« Pâques à Beyrouth » – éclairage du P. François Boëdec, Provincial
Depuis Beyrouth, le P. François Boëdec, Provincial, adresse un éclairage sur la Pâques que nous vivons. « Être des hommes et des femmes de tenace espérance, n’est-ce pas ce à quoi le Ressuscité nous invite ? »
C’est de Beyrouth que j’écris ces mots de Pâques. En marchant dans la ville encore défigurée par l’explosion d’août 2020, je repense au poème de Blaise Cendrars « Les Pâques à New York » rédigé en avril 1912, au sortir d’une nuit d’errance dans New-York et ses bas-fonds. Croisant les visages de l’humanité souffrante et aimante, cet homme qui n’était pas un pilier d’Église, se souvient de l’agonie du Christ au milieu du monde. Et il lui parle, doutant que ce Seigneur puisse faire quelque chose pour sortir le monde de son « désespoir farouche ».
Nous aussi, nous marchons, traversant les endroits sombres et peu fréquentables de nos vies, partageant les malheurs et les peurs du monde. Les jours saints ont eu le goût de nos lassitudes et de nos petitesses, de nos résignations et de nos tristesses, mais aussi de nos espérances et de nos combats.
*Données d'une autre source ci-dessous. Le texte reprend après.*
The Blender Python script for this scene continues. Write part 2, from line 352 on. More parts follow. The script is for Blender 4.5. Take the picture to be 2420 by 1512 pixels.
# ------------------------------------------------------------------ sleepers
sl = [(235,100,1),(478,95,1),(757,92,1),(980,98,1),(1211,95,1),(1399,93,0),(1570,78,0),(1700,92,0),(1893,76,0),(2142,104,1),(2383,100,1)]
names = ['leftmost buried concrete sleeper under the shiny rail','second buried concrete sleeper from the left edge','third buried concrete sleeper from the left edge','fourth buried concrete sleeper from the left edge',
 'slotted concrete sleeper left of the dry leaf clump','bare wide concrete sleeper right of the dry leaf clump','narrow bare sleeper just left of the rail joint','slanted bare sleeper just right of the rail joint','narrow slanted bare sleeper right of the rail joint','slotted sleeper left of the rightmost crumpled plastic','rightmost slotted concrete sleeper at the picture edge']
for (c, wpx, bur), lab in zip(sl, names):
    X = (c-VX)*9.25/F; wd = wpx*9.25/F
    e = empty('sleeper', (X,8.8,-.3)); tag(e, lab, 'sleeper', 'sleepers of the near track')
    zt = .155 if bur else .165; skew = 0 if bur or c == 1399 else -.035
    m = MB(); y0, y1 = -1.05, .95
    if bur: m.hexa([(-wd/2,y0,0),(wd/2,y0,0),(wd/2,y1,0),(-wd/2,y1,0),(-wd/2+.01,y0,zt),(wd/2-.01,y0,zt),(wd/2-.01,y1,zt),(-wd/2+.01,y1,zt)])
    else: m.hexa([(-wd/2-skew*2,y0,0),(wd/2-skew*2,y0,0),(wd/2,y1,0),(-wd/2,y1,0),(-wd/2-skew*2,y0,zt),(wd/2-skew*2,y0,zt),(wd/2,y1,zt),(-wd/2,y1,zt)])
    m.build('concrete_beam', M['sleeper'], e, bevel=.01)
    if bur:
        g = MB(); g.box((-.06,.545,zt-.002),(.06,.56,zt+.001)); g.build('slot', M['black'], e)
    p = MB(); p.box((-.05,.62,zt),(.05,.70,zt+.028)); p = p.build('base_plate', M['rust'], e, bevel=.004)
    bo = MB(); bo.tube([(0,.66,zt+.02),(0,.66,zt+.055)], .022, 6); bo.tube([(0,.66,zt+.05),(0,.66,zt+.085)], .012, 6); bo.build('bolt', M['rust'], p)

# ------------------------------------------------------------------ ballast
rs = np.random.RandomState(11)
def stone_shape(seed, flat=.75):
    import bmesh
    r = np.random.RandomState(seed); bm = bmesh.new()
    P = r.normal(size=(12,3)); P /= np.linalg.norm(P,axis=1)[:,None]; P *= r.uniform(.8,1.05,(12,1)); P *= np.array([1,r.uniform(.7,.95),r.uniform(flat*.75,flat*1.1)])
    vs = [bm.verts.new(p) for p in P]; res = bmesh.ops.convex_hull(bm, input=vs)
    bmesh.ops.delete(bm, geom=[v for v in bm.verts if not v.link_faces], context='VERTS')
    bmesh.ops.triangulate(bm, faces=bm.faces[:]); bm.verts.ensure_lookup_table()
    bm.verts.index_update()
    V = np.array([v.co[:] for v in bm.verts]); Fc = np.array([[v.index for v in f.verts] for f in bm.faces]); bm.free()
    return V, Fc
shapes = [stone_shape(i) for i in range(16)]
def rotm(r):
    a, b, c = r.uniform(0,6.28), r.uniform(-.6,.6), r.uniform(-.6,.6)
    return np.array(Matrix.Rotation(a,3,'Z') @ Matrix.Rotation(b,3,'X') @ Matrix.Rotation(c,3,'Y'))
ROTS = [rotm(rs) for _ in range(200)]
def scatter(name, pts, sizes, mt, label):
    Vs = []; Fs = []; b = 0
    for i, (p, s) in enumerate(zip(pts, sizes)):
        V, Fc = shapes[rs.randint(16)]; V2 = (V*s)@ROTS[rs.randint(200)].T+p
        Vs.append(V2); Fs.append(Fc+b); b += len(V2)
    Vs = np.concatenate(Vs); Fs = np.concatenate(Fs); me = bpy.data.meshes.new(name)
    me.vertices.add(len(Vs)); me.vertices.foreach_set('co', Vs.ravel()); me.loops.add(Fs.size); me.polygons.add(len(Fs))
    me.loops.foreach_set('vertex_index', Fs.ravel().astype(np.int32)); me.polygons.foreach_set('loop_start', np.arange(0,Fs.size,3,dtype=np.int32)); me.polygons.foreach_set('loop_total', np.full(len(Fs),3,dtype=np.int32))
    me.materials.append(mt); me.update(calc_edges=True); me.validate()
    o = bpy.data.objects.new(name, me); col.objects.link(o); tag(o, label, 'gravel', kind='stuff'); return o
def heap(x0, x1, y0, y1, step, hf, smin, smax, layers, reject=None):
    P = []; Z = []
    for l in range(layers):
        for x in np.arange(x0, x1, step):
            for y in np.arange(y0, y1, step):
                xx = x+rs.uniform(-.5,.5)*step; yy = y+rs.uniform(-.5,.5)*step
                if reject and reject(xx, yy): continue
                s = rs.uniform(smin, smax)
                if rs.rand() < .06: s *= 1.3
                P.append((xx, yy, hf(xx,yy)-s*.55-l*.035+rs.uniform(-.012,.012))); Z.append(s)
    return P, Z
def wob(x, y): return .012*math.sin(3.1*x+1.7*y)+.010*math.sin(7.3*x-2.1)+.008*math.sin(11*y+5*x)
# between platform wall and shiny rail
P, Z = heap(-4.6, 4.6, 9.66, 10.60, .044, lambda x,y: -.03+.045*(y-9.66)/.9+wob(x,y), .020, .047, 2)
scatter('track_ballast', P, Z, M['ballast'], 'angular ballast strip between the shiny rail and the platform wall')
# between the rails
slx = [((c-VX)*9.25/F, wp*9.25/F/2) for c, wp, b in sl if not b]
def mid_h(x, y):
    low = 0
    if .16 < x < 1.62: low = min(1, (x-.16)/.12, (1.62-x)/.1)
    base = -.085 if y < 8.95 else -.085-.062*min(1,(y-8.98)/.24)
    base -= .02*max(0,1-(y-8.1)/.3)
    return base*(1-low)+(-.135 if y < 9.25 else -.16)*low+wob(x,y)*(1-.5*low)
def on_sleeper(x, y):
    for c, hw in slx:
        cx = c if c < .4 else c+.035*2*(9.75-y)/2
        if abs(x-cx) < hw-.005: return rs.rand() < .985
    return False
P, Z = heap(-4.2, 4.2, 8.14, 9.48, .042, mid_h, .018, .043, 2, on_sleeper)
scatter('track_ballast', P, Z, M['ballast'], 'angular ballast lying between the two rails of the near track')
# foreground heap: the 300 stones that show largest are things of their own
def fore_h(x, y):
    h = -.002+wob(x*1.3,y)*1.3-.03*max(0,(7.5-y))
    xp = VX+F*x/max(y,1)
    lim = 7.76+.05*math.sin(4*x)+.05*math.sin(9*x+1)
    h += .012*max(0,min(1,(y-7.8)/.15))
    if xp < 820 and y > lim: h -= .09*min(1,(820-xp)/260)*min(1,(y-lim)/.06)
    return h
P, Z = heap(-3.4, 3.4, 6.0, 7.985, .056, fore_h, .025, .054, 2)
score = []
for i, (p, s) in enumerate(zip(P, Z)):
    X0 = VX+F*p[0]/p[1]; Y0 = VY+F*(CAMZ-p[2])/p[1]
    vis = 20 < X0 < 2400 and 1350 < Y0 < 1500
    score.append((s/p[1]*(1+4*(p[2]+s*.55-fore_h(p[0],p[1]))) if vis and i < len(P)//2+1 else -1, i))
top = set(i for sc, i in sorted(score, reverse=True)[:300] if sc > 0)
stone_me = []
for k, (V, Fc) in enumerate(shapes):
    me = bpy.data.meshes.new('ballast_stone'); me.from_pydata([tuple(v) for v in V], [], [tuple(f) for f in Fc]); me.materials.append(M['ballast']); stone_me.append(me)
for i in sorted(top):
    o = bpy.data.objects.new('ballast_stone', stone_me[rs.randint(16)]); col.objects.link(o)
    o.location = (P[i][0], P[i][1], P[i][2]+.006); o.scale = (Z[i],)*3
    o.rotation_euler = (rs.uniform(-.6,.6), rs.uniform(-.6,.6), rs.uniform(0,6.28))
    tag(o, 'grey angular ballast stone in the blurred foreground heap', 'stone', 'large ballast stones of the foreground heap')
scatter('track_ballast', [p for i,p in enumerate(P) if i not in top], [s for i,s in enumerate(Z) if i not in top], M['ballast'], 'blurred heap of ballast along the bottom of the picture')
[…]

Il y a des croix et des passions qui paraissent ne jamais prendre fin, et des résurrections qui semblent tellement tarder à se réaliser.
Passer du désespoir à l’espérance, de la crainte à la confiance, c’est le chemin de la foi. Celui que les femmes ont parcouru au matin de Pâques. La nouvelle de la Résurrection arrive comme par effraction dans l’histoire de l’humanité. Elle déplace et remue ce qui semblait arrêté pour toujours.
Sommes-nous des hommes et des femmes de la nouveauté pascale ? Ne sommes-nous pas tentés de retourner à nos tombeaux ? Hésitants à abandonner ce qui est déjà mort et que nous connaissons par cœur, pour la nouveauté d’une vie réouverte ? Il y a au cœur de la foi chrétienne l’annonce d’un renouvellement radical, même quand l’actualité du monde donne les signes apparents de la victoire du mal.
Être des hommes et des femmes de tenace espérance, n’est-ce pas ce à quoi le Ressuscité nous invite ? Aider nos contemporains à imaginer, personnellement, en Église et en société, les chemins nouveaux à emprunter.
Que cette fête de Pâques fasse grandir notre confiance en la puissance d’un amour qui n’a pas fini de relever le monde.